Is the city’s plan perfect? Nope. As pointed out by Allen Hatheway, one of the nation’s top experts on remediating town gas sites, who examined the city’s plan at BW’s request, a complete remediation would have included the city taking down the Dushanbe Teahouse and removing all of the soil and groundwater under the site to bedrock, as well as sucking up the contaminated groundwater plume that has moved off property, and cleaning it as well.

Hatheway also pointed out that the city should not have filed the VCUP with the Colorado Department of Public Health and Environment, taking full economic responsibility for the project on its own instead of seeking reimbursement from the company that originally polluted the property.

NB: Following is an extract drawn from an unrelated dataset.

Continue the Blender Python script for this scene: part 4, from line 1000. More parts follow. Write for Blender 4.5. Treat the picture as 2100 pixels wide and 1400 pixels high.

That company was Federal Gas, an entity subsequently purchased by Public Service Company, which is now owned by Xcel Energy.

I don’t disagree with Hatheway.

And I’m sure that the city will eventually do what it can to be reimbursed by Xcel, which has already been given permission by the Public Utilities Commission to pass along any expense it may incur as a result of the contamination at the teahouse site to its utility customers.

That said, what the city is committing to do should not be diminished. It is taking responsible action now to solve a potential public health problem. It would cost as much as an additional $6 million to $8 million to take down, store and then reassemble the teahouse. And the truth is, we know from our research conducted previously that the south side of the contaminated property underlying the teahouse was never the portion of the property that was the most heavily contaminated by the former town gas plant.

What the city is proposing on paper is not the perfect plan, but it is a fairly comprehensive cleanup and I, for one, applaud all those involved for the decision to do at the 13th Street property what has never been done before, namely, the right thing for the public’s health and the environment.

BW will continue to monitor the city’s efforts to remediate the teahouse site over the coming months. We will be appropriately skeptical and watch for any backtracking or attempt to alter the proposed plan in a way that could result in leaving behind a contamination problem that will need to be addressed again in the future.

But I have to repeat that based on the plan, I believe that the cleanup the city is going to do at the teahouse demonstrates that it may well have turned a corner on its commitment to our health and the environment. Lets hope so.

For now, I am pleased to report that a plane has safely landed.